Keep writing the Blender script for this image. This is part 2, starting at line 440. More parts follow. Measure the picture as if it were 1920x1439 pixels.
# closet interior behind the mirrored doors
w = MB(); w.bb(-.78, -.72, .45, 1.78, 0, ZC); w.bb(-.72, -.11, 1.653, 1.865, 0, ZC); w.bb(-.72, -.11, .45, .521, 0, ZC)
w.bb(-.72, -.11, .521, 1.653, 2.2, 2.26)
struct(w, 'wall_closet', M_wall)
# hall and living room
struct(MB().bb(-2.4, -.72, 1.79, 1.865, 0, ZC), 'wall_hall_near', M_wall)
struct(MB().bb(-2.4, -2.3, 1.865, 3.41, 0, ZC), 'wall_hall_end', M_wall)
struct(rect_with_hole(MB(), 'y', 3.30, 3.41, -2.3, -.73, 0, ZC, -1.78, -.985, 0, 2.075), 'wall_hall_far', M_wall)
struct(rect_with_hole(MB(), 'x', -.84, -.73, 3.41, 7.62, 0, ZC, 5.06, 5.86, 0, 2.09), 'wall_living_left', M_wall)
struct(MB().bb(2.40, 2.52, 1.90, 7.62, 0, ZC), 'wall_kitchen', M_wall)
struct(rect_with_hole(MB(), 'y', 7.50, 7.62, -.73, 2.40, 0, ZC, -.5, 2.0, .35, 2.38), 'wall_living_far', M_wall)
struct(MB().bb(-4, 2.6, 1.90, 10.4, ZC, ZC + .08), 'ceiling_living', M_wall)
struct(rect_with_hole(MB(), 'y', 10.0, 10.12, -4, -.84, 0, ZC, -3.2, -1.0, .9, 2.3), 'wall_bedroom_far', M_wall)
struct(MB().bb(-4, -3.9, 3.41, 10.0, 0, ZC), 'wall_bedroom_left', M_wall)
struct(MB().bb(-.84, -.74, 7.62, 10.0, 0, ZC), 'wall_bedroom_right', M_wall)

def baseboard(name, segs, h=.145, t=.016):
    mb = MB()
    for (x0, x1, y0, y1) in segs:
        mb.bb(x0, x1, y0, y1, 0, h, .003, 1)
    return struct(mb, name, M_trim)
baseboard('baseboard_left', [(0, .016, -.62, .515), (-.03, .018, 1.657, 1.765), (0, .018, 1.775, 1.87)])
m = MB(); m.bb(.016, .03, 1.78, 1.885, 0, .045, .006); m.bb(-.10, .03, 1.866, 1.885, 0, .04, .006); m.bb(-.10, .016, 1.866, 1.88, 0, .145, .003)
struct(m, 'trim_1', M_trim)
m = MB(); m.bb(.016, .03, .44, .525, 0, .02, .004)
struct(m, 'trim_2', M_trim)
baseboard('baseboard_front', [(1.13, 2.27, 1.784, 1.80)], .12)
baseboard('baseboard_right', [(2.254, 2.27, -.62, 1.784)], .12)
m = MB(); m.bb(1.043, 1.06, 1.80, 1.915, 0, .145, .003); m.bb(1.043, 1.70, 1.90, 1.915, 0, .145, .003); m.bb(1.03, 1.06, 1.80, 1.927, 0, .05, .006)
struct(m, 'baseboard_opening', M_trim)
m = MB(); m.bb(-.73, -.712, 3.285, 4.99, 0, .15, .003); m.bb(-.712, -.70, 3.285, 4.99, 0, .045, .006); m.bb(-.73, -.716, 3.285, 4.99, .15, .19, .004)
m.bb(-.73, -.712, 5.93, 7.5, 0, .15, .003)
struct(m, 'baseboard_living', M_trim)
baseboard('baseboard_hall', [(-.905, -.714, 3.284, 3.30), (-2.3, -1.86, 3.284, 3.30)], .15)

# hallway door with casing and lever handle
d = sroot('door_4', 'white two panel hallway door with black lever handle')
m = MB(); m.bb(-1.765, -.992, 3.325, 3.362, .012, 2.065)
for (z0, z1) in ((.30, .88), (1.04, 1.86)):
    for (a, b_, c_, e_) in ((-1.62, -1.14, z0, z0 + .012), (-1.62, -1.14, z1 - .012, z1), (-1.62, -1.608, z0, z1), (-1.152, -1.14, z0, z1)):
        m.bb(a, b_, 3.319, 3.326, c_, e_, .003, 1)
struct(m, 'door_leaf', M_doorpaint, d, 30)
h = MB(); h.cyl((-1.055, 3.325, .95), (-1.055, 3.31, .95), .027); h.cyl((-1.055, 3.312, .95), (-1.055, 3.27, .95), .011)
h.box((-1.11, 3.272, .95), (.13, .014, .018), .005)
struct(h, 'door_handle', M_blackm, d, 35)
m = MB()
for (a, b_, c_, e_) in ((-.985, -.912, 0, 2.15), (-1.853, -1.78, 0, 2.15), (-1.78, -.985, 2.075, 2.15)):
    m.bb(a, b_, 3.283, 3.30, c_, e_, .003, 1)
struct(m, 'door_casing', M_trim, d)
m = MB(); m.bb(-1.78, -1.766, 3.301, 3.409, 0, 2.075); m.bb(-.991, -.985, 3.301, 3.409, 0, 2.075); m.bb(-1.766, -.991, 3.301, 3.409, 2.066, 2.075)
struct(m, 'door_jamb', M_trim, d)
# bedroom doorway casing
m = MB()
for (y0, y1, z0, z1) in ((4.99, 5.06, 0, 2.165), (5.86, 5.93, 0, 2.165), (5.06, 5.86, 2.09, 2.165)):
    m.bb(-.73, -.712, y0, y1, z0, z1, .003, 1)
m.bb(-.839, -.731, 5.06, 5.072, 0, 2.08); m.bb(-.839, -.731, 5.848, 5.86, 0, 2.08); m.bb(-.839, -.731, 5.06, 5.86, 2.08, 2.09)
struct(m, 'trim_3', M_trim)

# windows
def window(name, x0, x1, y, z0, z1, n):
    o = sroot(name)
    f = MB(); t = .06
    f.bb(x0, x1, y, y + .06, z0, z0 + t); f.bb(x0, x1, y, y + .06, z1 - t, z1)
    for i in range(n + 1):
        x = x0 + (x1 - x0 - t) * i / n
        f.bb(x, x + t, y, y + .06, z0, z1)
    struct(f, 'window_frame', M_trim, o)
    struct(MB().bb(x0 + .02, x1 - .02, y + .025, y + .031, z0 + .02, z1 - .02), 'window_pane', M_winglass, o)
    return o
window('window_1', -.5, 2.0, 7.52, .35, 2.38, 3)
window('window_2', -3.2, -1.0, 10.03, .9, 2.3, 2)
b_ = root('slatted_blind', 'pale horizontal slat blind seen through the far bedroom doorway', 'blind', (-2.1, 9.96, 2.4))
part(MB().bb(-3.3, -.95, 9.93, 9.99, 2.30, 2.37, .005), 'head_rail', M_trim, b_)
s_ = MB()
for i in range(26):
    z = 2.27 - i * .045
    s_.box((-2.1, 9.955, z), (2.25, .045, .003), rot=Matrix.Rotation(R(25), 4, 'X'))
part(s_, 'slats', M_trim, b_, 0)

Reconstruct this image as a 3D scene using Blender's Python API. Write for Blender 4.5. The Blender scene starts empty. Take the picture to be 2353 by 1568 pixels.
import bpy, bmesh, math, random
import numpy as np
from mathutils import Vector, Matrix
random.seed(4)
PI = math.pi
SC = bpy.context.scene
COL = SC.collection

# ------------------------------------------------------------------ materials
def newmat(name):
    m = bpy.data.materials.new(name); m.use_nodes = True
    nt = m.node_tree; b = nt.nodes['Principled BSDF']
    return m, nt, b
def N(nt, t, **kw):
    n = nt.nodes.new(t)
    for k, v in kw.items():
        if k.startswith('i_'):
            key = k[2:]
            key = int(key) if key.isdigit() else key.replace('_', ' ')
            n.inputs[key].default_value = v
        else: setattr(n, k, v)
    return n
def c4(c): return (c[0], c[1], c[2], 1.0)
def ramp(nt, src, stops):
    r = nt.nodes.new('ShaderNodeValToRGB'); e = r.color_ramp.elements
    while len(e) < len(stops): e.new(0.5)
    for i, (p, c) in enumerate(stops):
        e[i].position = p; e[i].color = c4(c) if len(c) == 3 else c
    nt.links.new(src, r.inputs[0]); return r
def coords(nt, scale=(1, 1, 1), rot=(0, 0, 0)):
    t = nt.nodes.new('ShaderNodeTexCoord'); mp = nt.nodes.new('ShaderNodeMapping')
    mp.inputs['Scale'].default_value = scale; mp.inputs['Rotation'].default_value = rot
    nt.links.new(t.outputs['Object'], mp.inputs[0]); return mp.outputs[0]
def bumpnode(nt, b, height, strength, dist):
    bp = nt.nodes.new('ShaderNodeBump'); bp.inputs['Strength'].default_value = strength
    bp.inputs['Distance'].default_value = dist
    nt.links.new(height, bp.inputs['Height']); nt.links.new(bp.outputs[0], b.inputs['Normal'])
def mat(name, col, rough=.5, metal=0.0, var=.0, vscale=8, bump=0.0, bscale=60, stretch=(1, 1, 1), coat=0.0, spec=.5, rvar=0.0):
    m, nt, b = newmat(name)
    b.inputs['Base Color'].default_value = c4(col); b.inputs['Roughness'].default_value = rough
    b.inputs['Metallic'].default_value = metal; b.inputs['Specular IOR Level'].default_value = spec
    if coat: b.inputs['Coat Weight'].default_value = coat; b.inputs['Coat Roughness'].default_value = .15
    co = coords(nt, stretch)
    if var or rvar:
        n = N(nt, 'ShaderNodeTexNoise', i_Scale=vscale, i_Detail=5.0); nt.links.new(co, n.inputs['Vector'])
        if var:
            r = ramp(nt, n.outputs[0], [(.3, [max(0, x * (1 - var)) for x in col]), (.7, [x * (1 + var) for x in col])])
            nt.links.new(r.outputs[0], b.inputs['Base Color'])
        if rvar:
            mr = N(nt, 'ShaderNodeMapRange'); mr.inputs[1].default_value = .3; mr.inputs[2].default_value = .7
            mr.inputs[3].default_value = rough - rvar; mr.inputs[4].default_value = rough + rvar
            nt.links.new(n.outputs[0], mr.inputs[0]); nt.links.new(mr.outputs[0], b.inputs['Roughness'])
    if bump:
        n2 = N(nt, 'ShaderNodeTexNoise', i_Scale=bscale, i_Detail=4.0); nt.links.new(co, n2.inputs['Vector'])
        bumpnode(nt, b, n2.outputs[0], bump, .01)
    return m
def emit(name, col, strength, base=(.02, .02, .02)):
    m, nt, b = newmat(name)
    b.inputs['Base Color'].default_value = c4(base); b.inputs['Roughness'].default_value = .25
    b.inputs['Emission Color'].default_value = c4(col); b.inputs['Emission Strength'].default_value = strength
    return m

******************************

THE PROBLEM: Output, from the data above, the lines from the line with "Reconstruct this image" to the line with "COL = SC.collection" exactly as they stand, both ends included and nothing else.

RIGHT ANSWER:
Reconstruct this image as a 3D scene using Blender's Python API. Write for Blender 4.5. The Blender scene starts empty. Take the picture to be 2353 by 1568 pixels.
import bpy, bmesh, math, random
import numpy as np
from mathutils import Vector, Matrix
random.seed(4)
PI = math.pi
SC = bpy.context.scene
COL = SC.collection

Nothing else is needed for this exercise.